▸ **Instructions for the task**
The data below is to be returned in full and exactly.
* Begin Data lines *
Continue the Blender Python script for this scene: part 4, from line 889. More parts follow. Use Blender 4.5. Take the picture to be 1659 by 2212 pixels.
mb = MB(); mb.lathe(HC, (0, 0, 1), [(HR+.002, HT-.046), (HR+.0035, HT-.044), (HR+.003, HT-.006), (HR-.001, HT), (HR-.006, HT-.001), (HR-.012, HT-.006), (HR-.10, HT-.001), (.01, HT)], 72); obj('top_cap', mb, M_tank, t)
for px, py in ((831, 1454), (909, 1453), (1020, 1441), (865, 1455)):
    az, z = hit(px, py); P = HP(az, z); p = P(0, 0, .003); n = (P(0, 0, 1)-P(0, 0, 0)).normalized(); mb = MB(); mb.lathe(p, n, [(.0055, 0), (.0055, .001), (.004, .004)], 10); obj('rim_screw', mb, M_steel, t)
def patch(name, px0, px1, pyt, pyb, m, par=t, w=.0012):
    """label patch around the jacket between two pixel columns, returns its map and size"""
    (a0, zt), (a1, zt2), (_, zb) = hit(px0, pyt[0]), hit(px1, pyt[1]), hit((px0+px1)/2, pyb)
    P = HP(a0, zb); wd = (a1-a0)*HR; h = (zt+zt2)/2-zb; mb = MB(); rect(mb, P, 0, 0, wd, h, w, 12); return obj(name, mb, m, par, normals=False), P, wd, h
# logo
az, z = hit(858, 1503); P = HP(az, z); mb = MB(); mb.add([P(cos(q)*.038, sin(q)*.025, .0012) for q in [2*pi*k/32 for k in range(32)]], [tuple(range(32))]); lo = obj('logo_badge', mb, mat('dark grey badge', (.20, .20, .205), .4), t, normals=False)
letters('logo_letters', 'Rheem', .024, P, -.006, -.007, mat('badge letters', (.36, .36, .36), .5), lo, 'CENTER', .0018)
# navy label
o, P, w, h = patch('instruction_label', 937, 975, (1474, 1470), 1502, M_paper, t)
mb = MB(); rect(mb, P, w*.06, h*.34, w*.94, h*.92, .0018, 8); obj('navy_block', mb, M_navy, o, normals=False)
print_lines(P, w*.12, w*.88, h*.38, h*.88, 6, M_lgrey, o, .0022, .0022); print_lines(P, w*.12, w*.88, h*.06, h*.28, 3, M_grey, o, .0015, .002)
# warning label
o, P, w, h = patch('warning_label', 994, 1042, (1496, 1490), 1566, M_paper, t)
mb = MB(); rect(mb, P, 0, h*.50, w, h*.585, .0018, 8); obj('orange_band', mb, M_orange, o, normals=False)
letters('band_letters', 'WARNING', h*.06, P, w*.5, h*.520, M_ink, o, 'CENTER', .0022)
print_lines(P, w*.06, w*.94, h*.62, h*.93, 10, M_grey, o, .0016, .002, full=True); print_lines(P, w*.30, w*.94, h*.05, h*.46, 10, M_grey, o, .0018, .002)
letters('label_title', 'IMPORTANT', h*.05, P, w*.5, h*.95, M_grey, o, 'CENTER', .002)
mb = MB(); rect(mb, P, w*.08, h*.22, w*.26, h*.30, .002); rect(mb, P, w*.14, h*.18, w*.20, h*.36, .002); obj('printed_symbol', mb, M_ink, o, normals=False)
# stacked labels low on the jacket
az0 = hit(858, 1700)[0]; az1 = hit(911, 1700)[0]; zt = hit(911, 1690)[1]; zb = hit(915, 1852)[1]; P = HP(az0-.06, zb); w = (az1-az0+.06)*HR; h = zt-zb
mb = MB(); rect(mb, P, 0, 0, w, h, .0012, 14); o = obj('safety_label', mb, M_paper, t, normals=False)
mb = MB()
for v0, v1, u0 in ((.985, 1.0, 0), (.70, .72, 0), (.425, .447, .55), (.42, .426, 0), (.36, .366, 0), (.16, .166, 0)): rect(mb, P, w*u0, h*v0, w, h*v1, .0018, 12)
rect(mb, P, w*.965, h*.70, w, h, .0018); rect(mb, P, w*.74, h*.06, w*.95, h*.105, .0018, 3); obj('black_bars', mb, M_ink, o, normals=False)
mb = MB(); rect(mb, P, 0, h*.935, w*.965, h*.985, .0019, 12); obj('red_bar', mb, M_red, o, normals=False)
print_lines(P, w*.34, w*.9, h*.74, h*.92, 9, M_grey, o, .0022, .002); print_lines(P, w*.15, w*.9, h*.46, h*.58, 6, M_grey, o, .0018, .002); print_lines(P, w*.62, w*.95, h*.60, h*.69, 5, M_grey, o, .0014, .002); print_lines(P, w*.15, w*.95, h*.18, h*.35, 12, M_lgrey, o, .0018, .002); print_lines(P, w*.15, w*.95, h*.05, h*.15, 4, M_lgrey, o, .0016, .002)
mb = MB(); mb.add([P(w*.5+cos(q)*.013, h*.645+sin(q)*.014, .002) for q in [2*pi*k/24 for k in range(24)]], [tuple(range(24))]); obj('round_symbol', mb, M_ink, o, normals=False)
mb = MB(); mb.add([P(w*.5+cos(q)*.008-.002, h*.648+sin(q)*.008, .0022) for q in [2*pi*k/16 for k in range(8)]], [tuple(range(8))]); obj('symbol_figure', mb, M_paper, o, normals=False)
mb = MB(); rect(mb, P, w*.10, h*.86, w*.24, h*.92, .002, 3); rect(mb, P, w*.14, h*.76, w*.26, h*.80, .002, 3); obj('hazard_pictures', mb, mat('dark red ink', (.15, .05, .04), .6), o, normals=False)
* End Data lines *
▸ **Result of the task**
Continue the Blender Python script for this scene: part 4, from line 889. More parts follow. Use Blender 4.5. Take the picture to be 1659 by 2212 pixels.
mb = MB(); mb.lathe(HC, (0, 0, 1), [(HR+.002, HT-.046), (HR+.0035, HT-.044), (HR+.003, HT-.006), (HR-.001, HT), (HR-.006, HT-.001), (HR-.012, HT-.006), (HR-.10, HT-.001), (.01, HT)], 72); obj('top_cap', mb, M_tank, t)
for px, py in ((831, 1454), (909, 1453), (1020, 1441), (865, 1455)):
    az, z = hit(px, py); P = HP(az, z); p = P(0, 0, .003); n = (P(0, 0, 1)-P(0, 0, 0)).normalized(); mb = MB(); mb.lathe(p, n, [(.0055, 0), (.0055, .001), (.004, .004)], 10); obj('rim_screw', mb, M_steel, t)
def patch(name, px0, px1, pyt, pyb, m, par=t, w=.0012):
    """label patch around the jacket between two pixel columns, returns its map and size"""
    (a0, zt), (a1, zt2), (_, zb) = hit(px0, pyt[0]), hit(px1, pyt[1]), hit((px0+px1)/2, pyb)
    P = HP(a0, zb); wd = (a1-a0)*HR; h = (zt+zt2)/2-zb; mb = MB(); rect(mb, P, 0, 0, wd, h, w, 12); return obj(name, mb, m, par, normals=False), P, wd, h
# logo
az, z = hit(858, 1503); P = HP(az, z); mb = MB(); mb.add([P(cos(q)*.038, sin(q)*.025, .0012) for q in [2*pi*k/32 for k in range(32)]], [tuple(range(32))]); lo = obj('logo_badge', mb, mat('dark grey badge', (.20, .20, .205), .4), t, normals=False)
letters('logo_letters', 'Rheem', .024, P, -.006, -.007, mat('badge letters', (.36, .36, .36), .5), lo, 'CENTER', .0018)
# navy label
o, P, w, h = patch('instruction_label', 937, 975, (1474, 1470), 1502, M_paper, t)
mb = MB(); rect(mb, P, w*.06, h*.34, w*.94, h*.92, .0018, 8); obj('navy_block', mb, M_navy, o, normals=False)
print_lines(P, w*.12, w*.88, h*.38, h*.88, 6, M_lgrey, o, .0022, .0022); print_lines(P, w*.12, w*.88, h*.06, h*.28, 3, M_grey, o, .0015, .002)
# warning label
o, P, w, h = patch('warning_label', 994, 1042, (1496, 1490), 1566, M_paper, t)
mb = MB(); rect(mb, P, 0, h*.50, w, h*.585, .0018, 8); obj('orange_band', mb, M_orange, o, normals=False)
letters('band_letters', 'WARNING', h*.06, P, w*.5, h*.520, M_ink, o, 'CENTER', .0022)
print_lines(P, w*.06, w*.94, h*.62, h*.93, 10, M_grey, o, .0016, .002, full=True); print_lines(P, w*.30, w*.94, h*.05, h*.46, 10, M_grey, o, .0018, .002)
letters('label_title', 'IMPORTANT', h*.05, P, w*.5, h*.95, M_grey, o, 'CENTER', .002)
mb = MB(); rect(mb, P, w*.08, h*.22, w*.26, h*.30, .002); rect(mb, P, w*.14, h*.18, w*.20, h*.36, .002); obj('printed_symbol', mb, M_ink, o, normals=False)
# stacked labels low on the jacket
az0 = hit(858, 1700)[0]; az1 = hit(911, 1700)[0]; zt = hit(911, 1690)[1]; zb = hit(915, 1852)[1]; P = HP(az0-.06, zb); w = (az1-az0+.06)*HR; h = zt-zb
mb = MB(); rect(mb, P, 0, 0, w, h, .0012, 14); o = obj('safety_label', mb, M_paper, t, normals=False)
mb = MB()
for v0, v1, u0 in ((.985, 1.0, 0), (.70, .72, 0), (.425, .447, .55), (.42, .426, 0), (.36, .366, 0), (.16, .166, 0)): rect(mb, P, w*u0, h*v0, w, h*v1, .0018, 12)
rect(mb, P, w*.965, h*.70, w, h, .0018); rect(mb, P, w*.74, h*.06, w*.95, h*.105, .0018, 3); obj('black_bars', mb, M_ink, o, normals=False)
mb = MB(); rect(mb, P, 0, h*.935, w*.965, h*.985, .0019, 12); obj('red_bar', mb, M_red, o, normals=False)
print_lines(P, w*.34, w*.9, h*.74, h*.92, 9, M_grey, o, .0022, .002); print_lines(P, w*.15, w*.9, h*.46, h*.58, 6, M_grey, o, .0018, .002); print_lines(P, w*.62, w*.95, h*.60, h*.69, 5, M_grey, o, .0014, .002); print_lines(P, w*.15, w*.95, h*.18, h*.35, 12, M_lgrey, o, .0018, .002); print_lines(P, w*.15, w*.95, h*.05, h*.15, 4, M_lgrey, o, .0016, .002)
mb = MB(); mb.add([P(w*.5+cos(q)*.013, h*.645+sin(q)*.014, .002) for q in [2*pi*k/24 for k in range(24)]], [tuple(range(24))]); obj('round_symbol', mb, M_ink, o, normals=False)
mb = MB(); mb.add([P(w*.5+cos(q)*.008-.002, h*.648+sin(q)*.008, .0022) for q in [2*pi*k/16 for k in range(8)]], [tuple(range(8))]); obj('symbol_figure', mb, M_paper, o, normals=False)
mb = MB(); rect(mb, P, w*.10, h*.86, w*.24, h*.92, .002, 3); rect(mb, P, w*.14, h*.76, w*.26, h*.80, .002, 3); obj('hazard_pictures', mb, mat('dark red ink', (.15, .05, .04), .6), o, normals=False)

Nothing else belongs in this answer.